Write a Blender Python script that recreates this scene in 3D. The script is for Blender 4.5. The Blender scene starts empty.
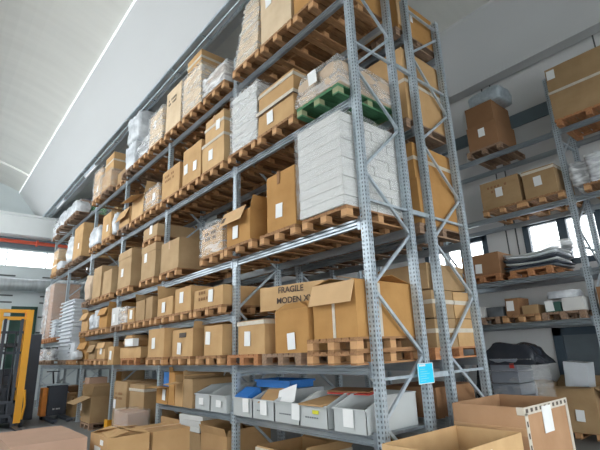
import bpy, bmesh, math, random
from mathutils import Vector, Matrix, noise
PI = math.pi
scn = bpy.context.scene
col = scn.collection
rnd = random.Random(7)

# ------------------------------------------------------------------ helpers
def link(o, parent=None):
    col.objects.link(o)
    if parent is not None:
        o.parent = parent
    return o

class MB:
    """collects shapes and links them as ONE mesh object"""
    def __init__(s):
        s.v = []; s.f = []; s.sm = []
    def add(s, vs, fs, M=None, smooth=False):
        b = len(s.v)
        for p in vs:
            p = Vector(p)
            s.v.append(M @ p if M is not None else p)
        for f in fs:
            s.f.append([b + i for i in f]); s.sm.append(smooth)
    def box(s, x0, x1, y0, y1, z0, z1, M=None):
        vs = [(x, y, z) for z in (z0, z1) for y in (y0, y1) for x in (x0, x1)]
        s.add(vs, [(0, 2, 3, 1), (4, 5, 7, 6), (0, 1, 5, 4), (2, 6, 7, 3), (0, 4, 6, 2), (1, 3, 7, 5)], M)
    def bar(s, a, b, w, t, up=(0, 0, 1)):
        a = Vector(a); b = Vector(b); d = b - a
        L = d.length; d.normalize()
        u = Vector(up)
        if abs(d.dot(u)) > .98: u = Vector((1, 0, 0))
        x = d.cross(u).normalized(); y = x.cross(d)
        M = Matrix((x, y, d)).transposed().to_4x4(); M.translation = a
        s.box(-w / 2, w / 2, -t / 2, t / 2, 0, L, M)
    def tube(s, a, b, r, n=10, cap=True, r2=None):
        a = Vector(a); b = Vector(b); d = (b - a).normalized()
        u = Vector((0, 0, 1)) if abs(d.z) < .95 else Vector((1, 0, 0))
        x = d.cross(u).normalized(); y = x.cross(d)
        r2 = r if r2 is None else r2
        vs = []
        for p, q in ((a, r), (b, r2)):
            for i in range(n):
                t = 2 * PI * i / n
                vs.append(p + x * math.cos(t) * q + y * math.sin(t) * q)
        s.add(vs, [(i, (i + 1) % n, n + (i + 1) % n, n + i) for i in range(n)], None, True)
        if cap:
            s.add(vs, [tuple(range(n))[::-1], tuple(range(n, 2 * n))])
    def path(s, pts, r, n=8):
        for i in range(len(pts) - 1): s.tube(pts[i], pts[i + 1], r, n)
    def prism(s, poly, y0, y1, axis='y', M=None):
        n = len(poly)
        if axis == 'y': vs = [(p[0], y0, p[1]) for p in poly] + [(p[0], y1, p[1]) for p in poly]
        elif axis == 'x': vs = [(y0, p[0], p[1]) for p in poly] + [(y1, p[0], p[1]) for p in poly]
        else: vs = [(p[0], p[1], y0) for p in poly] + [(p[0], p[1], y1) for p in poly]
        s.add(vs, [tuple(range(n)), tuple(range(n, 2 * n))[::-1]] + [(i, n + i, n + (i + 1) % n, (i + 1) % n) for i in range(n)], M)
    def mesh(s, name, m):
        me = bpy.data.meshes.new(name)
        me.from_pydata([tuple(v) for v in s.v], [], s.f)
        me.polygons.foreach_set('use_smooth', s.sm)
        bm = bmesh.new(); bm.from_mesh(me)
        bmesh.ops.recalc_face_normals(bm, faces=bm.faces)
        bm.to_mesh(me); bm.free()
        me.materials.append(m)
        return me
    def build(s, name, m, parent=None, bevel=0):
        o = bpy.data.objects.new(name, s.mesh(name, m))
        if bevel:
            b = o.modifiers.new('bevel', 'BEVEL'); b.width = bevel; b.segments = 2; b.limit_method = 'ANGLE'
        return link(o, parent)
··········
● YOUR OBJECTIVE
From the material above, copy everything exactly but the pictures.

● RESULT BELOW
Write a Blender Python script that recreates this scene in 3D. The script is for Blender 4.5. The Blender scene starts empty.
import bpy, bmesh, math, random
from mathutils import Vector, Matrix, noise
PI = math.pi
scn = bpy.context.scene
col = scn.collection
rnd = random.Random(7)

# ------------------------------------------------------------------ helpers
def link(o, parent=None):
    col.objects.link(o)
    if parent is not None:
        o.parent = parent
    return o

class MB:
    """collects shapes and links them as ONE mesh object"""
    def __init__(s):
        s.v = []; s.f = []; s.sm = []
    def add(s, vs, fs, M=None, smooth=False):
        b = len(s.v)
        for p in vs:
            p = Vector(p)
            s.v.append(M @ p if M is not None else p)
        for f in fs:
            s.f.append([b + i for i in f]); s.sm.append(smooth)
    def box(s, x0, x1, y0, y1, z0, z1, M=None):
        vs = [(x, y, z) for z in (z0, z1) for y in (y0, y1) for x in (x0, x1)]
        s.add(vs, [(0, 2, 3, 1), (4, 5, 7, 6), (0, 1, 5, 4), (2, 6, 7, 3), (0, 4, 6, 2), (1, 3, 7, 5)], M)
    def bar(s, a, b, w, t, up=(0, 0, 1)):
        a = Vector(a); b = Vector(b); d = b - a
        L = d.length; d.normalize()
        u = Vector(up)
        if abs(d.dot(u)) > .98: u = Vector((1, 0, 0))
        x = d.cross(u).normalized(); y = x.cross(d)
        M = Matrix((x, y, d)).transposed().to_4x4(); M.translation = a
        s.box(-w / 2, w / 2, -t / 2, t / 2, 0, L, M)
    def tube(s, a, b, r, n=10, cap=True, r2=None):
        a = Vector(a); b = Vector(b); d = (b - a).normalized()
        u = Vector((0, 0, 1)) if abs(d.z) < .95 else Vector((1, 0, 0))
        x = d.cross(u).normalized(); y = x.cross(d)
        r2 = r if r2 is None else r2
        vs = []
        for p, q in ((a, r), (b, r2)):
            for i in range(n):
                t = 2 * PI * i / n
                vs.append(p + x * math.cos(t) * q + y * math.sin(t) * q)
        s.add(vs, [(i, (i + 1) % n, n + (i + 1) % n, n + i) for i in range(n)], None, True)
        if cap:
            s.add(vs, [tuple(range(n))[::-1], tuple(range(n, 2 * n))])
    def path(s, pts, r, n=8):
        for i in range(len(pts) - 1): s.tube(pts[i], pts[i + 1], r, n)
    def prism(s, poly, y0, y1, axis='y', M=None):
        n = len(poly)
        if axis == 'y': vs = [(p[0], y0, p[1]) for p in poly] + [(p[0], y1, p[1]) for p in poly]
        elif axis == 'x': vs = [(y0, p[0], p[1]) for p in poly] + [(y1, p[0], p[1]) for p in poly]
        else: vs = [(p[0], p[1], y0) for p in poly] + [(p[0], p[1], y1) for p in poly]
        s.add(vs, [tuple(range(n)), tuple(range(n, 2 * n))[::-1]] + [(i, n + i, n + (i + 1) % n, (i + 1) % n) for i in range(n)], M)
    def mesh(s, name, m):
        me = bpy.data.meshes.new(name)
        me.from_pydata([tuple(v) for v in s.v], [], s.f)
        me.polygons.foreach_set('use_smooth', s.sm)
        bm = bmesh.new(); bm.from_mesh(me)
        bmesh.ops.recalc_face_normals(bm, faces=bm.faces)
        bm.to_mesh(me); bm.free()
        me.materials.append(m)
        return me
    def build(s, name, m, parent=None, bevel=0):
        o = bpy.data.objects.new(name, s.mesh(name, m))
        if bevel:
            b = o.modifiers.new('bevel', 'BEVEL'); b.width = bevel; b.segments = 2; b.limit_method = 'ANGLE'
        return link(o, parent)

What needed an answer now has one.